**Source excerpt**
******

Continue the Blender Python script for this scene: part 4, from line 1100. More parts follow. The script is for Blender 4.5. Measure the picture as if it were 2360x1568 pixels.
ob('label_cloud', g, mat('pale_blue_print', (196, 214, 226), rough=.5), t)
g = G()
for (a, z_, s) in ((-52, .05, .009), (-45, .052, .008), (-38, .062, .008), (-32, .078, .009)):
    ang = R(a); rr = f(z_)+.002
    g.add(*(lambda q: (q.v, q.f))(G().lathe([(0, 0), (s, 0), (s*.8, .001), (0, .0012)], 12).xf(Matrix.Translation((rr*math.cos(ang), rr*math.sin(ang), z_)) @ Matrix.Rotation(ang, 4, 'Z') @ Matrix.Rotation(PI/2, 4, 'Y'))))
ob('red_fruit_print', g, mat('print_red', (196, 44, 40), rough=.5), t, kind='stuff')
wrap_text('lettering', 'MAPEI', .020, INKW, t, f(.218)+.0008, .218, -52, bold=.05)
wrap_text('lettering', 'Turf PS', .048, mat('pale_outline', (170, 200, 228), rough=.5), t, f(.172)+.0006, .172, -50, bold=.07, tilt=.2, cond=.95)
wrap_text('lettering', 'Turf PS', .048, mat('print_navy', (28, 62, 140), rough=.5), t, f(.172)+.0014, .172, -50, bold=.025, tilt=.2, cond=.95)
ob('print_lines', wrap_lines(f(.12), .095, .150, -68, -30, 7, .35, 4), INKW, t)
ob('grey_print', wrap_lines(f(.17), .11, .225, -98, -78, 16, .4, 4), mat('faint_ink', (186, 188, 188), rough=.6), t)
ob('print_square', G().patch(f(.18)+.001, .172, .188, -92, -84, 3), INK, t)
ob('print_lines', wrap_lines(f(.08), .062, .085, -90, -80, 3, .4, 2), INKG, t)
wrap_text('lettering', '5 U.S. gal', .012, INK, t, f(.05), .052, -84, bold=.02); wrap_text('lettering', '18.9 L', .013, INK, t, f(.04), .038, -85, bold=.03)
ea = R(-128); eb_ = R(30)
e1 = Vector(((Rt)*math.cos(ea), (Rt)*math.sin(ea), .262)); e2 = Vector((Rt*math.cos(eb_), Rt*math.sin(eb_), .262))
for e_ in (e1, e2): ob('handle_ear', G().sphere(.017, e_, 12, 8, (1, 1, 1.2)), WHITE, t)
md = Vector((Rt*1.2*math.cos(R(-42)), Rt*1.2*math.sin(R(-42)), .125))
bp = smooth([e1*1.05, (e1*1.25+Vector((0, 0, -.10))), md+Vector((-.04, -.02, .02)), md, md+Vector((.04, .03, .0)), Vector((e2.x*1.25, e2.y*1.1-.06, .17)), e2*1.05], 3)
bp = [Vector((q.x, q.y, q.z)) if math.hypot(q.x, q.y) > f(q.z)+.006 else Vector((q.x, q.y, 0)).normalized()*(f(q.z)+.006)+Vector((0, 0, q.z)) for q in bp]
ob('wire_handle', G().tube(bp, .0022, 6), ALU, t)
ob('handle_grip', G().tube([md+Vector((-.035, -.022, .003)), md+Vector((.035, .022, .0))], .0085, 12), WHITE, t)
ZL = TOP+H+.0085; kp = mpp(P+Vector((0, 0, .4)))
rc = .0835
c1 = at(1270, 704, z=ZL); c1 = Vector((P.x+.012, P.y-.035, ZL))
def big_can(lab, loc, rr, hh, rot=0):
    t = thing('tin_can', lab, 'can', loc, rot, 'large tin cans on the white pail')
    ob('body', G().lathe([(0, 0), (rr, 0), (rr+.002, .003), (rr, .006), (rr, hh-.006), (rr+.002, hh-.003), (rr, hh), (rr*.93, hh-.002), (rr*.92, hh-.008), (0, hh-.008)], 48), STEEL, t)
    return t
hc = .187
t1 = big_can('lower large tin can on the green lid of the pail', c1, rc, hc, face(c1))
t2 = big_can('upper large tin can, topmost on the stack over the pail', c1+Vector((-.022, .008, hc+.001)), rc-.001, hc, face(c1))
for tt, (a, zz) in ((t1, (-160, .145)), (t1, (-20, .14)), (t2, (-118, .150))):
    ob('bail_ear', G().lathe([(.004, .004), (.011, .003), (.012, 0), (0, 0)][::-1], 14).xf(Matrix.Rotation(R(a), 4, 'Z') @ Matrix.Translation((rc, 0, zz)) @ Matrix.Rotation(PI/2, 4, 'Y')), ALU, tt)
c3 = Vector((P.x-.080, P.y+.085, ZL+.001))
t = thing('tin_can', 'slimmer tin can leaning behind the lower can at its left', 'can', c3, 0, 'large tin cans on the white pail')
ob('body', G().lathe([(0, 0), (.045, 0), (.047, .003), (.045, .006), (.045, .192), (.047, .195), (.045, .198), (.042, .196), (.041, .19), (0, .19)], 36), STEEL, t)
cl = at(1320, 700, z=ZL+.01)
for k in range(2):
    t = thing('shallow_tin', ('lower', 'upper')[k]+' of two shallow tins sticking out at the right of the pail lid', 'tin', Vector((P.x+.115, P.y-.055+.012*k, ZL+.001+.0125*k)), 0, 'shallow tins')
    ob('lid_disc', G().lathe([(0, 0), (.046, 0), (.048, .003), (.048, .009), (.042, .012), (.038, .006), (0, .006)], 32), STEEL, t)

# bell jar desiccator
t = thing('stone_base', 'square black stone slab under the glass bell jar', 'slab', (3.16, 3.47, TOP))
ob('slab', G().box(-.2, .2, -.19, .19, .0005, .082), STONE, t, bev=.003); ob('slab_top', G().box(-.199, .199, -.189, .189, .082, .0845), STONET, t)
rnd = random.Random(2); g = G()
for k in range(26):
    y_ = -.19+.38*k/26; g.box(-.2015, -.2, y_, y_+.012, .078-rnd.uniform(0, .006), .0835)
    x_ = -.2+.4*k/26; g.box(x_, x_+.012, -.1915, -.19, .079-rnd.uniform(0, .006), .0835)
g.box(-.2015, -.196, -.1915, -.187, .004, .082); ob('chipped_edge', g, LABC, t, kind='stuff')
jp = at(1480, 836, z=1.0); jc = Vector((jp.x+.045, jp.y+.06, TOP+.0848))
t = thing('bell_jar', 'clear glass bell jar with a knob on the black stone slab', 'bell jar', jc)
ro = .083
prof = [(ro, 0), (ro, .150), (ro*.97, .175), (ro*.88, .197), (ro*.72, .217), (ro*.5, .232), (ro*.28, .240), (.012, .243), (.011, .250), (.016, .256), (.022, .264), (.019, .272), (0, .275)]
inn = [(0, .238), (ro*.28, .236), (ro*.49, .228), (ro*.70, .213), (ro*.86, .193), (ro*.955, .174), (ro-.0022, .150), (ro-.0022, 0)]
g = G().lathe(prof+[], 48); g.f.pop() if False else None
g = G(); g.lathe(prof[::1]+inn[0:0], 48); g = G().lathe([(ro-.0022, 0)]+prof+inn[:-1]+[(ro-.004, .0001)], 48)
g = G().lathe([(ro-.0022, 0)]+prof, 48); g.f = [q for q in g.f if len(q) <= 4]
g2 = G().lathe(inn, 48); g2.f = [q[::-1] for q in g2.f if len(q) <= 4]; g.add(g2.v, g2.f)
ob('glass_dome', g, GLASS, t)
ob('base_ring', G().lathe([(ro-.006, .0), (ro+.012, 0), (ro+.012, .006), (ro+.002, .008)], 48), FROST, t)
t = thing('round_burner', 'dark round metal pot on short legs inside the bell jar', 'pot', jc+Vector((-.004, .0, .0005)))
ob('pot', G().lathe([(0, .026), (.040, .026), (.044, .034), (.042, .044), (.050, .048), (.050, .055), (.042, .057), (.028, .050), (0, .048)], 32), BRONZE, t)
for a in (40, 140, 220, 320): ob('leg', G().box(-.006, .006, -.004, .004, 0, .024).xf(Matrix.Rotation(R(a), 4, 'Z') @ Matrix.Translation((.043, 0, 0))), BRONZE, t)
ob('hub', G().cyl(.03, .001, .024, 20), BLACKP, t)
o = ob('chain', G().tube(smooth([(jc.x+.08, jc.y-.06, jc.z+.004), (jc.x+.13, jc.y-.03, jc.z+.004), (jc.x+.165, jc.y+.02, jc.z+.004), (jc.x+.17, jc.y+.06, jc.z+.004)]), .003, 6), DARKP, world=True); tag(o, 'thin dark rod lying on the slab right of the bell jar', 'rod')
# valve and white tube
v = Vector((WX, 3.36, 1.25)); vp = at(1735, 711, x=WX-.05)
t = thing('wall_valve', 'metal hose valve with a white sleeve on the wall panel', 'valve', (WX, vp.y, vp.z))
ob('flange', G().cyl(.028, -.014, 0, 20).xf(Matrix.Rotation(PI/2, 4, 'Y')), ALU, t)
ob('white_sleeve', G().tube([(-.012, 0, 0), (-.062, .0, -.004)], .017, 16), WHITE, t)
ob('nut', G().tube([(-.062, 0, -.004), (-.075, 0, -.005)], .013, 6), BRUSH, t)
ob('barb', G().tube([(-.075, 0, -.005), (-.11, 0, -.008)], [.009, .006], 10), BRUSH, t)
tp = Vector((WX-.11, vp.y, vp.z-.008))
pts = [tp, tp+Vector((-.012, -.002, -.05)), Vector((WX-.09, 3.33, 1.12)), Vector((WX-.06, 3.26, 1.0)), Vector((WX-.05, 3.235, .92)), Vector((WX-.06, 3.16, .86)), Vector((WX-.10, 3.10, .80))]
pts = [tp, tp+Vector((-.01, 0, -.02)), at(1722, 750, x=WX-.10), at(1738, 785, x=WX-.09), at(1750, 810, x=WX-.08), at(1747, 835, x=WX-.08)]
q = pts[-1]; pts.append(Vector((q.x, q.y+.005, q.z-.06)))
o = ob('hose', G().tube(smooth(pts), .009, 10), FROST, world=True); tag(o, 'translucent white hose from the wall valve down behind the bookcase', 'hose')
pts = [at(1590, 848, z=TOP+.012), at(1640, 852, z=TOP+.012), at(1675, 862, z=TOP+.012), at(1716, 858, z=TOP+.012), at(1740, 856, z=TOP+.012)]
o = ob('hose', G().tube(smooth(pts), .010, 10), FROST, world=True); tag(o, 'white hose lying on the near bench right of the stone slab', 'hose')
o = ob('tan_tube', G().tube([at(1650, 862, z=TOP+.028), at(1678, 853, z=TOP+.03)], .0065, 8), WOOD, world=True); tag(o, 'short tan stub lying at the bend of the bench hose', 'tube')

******

**Given problem**
Show the lines that mention the word "slab".

**Result**
t = thing('stone_base', 'square black stone slab under the glass bell jar', 'slab', (3.16, 3.47, TOP))
ob('slab', G().box(-.2, .2, -.19, .19, .0005, .082), STONE, t, bev=.003); ob('slab_top', G().box(-.199, .199, -.189, .189, .082, .0845), STONET, t)
t = thing('bell_jar', 'clear glass bell jar with a knob on the black stone slab', 'bell jar', jc)
o = ob('chain', G().tube(smooth([(jc.x+.08, jc.y-.06, jc.z+.004), (jc.x+.13, jc.y-.03, jc.z+.004), (jc.x+.165, jc.y+.02, jc.z+.004), (jc.x+.17, jc.y+.06, jc.z+.004)]), .003, 6), DARKP, world=True); tag(o, 'thin dark rod lying on the slab right of the bell jar', 'rod')
o = ob('hose', G().tube(smooth(pts), .010, 10), FROST, world=True); tag(o, 'white hose lying on the near bench right of the stone slab', 'hose')